= Work to complete =
Gather all lines in the entries that include the word "picture".

(Dataset entries)
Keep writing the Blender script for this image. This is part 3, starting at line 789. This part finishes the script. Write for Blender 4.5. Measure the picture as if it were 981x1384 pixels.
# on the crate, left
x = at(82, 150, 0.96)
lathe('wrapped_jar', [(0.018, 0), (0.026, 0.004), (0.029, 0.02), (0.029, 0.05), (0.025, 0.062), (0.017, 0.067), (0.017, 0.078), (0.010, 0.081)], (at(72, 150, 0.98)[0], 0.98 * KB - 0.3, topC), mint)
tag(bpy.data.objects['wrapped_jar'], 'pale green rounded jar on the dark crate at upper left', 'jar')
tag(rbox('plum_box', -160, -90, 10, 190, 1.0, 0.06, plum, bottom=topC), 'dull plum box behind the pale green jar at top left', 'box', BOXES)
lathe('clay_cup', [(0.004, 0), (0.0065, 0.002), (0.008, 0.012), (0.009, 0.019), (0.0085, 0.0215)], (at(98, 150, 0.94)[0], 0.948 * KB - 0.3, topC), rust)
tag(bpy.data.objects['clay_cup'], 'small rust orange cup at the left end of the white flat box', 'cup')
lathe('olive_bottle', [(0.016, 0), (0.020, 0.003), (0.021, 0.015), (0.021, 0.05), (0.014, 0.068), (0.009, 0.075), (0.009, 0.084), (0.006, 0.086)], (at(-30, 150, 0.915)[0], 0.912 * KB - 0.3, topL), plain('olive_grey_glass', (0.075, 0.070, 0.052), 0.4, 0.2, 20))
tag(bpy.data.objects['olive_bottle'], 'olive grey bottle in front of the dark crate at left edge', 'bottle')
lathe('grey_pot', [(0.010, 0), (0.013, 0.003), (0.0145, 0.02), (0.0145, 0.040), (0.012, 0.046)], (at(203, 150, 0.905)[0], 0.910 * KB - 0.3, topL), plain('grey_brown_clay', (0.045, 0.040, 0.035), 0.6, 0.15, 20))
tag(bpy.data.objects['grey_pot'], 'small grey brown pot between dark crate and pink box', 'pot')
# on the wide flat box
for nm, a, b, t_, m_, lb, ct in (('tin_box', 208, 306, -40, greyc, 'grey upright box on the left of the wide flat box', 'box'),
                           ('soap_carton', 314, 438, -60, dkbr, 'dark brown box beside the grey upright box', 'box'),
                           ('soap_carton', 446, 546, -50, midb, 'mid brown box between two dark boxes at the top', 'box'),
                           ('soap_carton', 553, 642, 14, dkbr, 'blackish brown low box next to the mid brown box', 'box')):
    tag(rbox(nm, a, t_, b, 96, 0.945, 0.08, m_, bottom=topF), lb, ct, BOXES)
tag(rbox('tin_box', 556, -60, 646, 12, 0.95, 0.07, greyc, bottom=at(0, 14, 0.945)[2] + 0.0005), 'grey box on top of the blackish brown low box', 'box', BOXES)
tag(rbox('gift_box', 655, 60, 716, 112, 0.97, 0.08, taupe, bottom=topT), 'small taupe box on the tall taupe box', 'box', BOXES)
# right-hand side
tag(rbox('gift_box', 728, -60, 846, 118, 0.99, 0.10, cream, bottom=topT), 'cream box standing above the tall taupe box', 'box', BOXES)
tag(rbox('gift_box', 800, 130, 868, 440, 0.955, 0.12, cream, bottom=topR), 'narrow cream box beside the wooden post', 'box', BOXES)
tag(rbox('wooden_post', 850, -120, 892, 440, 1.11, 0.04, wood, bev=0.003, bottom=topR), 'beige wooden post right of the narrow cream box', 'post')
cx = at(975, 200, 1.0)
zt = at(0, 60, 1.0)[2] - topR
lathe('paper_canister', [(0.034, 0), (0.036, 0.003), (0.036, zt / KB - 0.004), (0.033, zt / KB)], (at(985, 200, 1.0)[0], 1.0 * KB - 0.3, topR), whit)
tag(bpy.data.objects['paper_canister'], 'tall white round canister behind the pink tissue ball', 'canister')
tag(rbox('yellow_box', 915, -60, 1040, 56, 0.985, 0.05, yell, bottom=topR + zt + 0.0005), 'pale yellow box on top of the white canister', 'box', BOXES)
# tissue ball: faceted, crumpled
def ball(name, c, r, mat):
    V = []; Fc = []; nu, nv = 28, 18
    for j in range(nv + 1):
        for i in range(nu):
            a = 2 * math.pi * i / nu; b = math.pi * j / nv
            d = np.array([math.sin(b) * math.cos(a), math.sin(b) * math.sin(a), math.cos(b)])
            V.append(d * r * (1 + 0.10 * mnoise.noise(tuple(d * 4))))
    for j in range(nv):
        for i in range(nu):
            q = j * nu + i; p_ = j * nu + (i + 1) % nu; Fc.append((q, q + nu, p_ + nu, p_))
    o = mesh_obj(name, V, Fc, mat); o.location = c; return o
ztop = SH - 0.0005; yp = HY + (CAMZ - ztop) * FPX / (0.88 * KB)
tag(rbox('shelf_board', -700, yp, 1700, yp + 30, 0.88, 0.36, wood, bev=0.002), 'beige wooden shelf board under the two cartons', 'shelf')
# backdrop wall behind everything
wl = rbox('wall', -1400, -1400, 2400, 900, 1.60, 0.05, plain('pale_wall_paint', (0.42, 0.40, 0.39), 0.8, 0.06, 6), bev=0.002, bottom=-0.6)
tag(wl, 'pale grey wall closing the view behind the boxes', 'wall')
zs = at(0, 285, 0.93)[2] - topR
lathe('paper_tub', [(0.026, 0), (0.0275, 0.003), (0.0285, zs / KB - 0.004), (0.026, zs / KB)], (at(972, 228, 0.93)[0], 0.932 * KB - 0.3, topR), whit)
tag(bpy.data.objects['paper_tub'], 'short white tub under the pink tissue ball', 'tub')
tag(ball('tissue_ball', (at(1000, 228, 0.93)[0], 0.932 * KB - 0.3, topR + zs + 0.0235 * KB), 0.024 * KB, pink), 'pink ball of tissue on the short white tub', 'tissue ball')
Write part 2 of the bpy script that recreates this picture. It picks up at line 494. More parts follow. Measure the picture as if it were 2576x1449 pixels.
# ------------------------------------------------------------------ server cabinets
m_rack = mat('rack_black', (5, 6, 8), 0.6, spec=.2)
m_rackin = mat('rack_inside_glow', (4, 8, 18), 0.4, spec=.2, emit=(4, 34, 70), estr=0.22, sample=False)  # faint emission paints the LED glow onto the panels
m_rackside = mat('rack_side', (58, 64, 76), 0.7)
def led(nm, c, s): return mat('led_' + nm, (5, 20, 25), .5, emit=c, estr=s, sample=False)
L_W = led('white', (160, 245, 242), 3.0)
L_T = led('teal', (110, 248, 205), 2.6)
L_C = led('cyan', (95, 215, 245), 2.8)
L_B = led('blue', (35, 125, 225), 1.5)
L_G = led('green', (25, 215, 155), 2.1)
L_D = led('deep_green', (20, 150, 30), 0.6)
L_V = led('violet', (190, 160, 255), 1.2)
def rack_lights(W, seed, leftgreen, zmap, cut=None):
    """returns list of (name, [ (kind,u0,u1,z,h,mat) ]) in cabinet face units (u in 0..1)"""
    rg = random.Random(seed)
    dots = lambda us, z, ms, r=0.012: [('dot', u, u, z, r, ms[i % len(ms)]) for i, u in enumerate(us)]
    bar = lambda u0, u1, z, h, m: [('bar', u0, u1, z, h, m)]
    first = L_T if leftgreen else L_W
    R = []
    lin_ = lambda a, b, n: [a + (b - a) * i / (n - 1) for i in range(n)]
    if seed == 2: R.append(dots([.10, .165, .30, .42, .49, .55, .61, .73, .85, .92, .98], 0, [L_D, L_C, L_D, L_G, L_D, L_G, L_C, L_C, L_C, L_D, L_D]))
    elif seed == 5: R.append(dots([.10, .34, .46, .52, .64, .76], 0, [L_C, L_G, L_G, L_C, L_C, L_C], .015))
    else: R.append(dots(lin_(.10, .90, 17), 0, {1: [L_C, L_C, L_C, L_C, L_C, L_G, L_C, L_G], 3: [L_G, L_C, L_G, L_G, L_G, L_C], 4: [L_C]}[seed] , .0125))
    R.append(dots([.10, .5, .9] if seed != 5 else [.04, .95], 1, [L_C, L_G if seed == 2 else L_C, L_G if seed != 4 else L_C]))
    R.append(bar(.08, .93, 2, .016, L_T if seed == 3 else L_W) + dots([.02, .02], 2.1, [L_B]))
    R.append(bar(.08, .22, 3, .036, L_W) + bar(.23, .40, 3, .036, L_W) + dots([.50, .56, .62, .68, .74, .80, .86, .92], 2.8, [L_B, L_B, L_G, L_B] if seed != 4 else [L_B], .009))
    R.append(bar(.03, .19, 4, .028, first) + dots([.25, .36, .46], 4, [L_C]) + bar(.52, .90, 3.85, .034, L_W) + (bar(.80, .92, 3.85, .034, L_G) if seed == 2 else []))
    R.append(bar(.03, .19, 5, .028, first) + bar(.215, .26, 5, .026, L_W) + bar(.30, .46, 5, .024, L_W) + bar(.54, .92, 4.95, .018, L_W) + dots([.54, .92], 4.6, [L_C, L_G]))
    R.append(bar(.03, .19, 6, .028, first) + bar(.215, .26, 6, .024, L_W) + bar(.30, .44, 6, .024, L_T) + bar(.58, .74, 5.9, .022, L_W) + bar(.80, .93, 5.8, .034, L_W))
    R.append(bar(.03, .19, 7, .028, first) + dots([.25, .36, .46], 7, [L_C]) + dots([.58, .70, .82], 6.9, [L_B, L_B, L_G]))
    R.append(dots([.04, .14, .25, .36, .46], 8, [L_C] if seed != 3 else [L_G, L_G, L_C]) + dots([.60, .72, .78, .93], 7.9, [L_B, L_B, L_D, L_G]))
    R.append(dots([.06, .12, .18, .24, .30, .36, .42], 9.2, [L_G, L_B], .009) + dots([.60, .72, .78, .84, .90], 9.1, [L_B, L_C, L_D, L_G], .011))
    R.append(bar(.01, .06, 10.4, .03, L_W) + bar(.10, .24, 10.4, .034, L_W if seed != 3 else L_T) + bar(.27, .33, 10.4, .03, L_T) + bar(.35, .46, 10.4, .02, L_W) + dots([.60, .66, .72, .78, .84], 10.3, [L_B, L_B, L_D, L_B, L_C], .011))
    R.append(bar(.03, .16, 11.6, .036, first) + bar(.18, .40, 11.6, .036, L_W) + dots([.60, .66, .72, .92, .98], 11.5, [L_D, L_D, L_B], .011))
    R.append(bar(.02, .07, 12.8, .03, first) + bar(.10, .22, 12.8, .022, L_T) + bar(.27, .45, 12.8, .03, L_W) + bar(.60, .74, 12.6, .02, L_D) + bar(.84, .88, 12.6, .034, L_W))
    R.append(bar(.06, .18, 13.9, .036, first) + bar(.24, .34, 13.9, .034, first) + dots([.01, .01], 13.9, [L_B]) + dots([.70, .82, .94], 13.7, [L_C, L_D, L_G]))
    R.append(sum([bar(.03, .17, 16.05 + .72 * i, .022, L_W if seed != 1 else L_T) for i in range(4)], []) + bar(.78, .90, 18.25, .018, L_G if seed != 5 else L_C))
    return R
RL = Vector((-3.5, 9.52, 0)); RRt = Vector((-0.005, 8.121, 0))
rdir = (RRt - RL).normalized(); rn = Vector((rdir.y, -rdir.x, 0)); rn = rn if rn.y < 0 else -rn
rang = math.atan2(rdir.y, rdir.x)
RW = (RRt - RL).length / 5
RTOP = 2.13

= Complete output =
Keep writing the Blender script for this image. This is part 3, starting at line 789. This part finishes the script. Write for Blender 4.5. Measure the picture as if it were 981x1384 pixels.
Write part 2 of the bpy script that recreates this picture. It picks up at line 494. More parts follow. Measure the picture as if it were 2576x1449 pixels.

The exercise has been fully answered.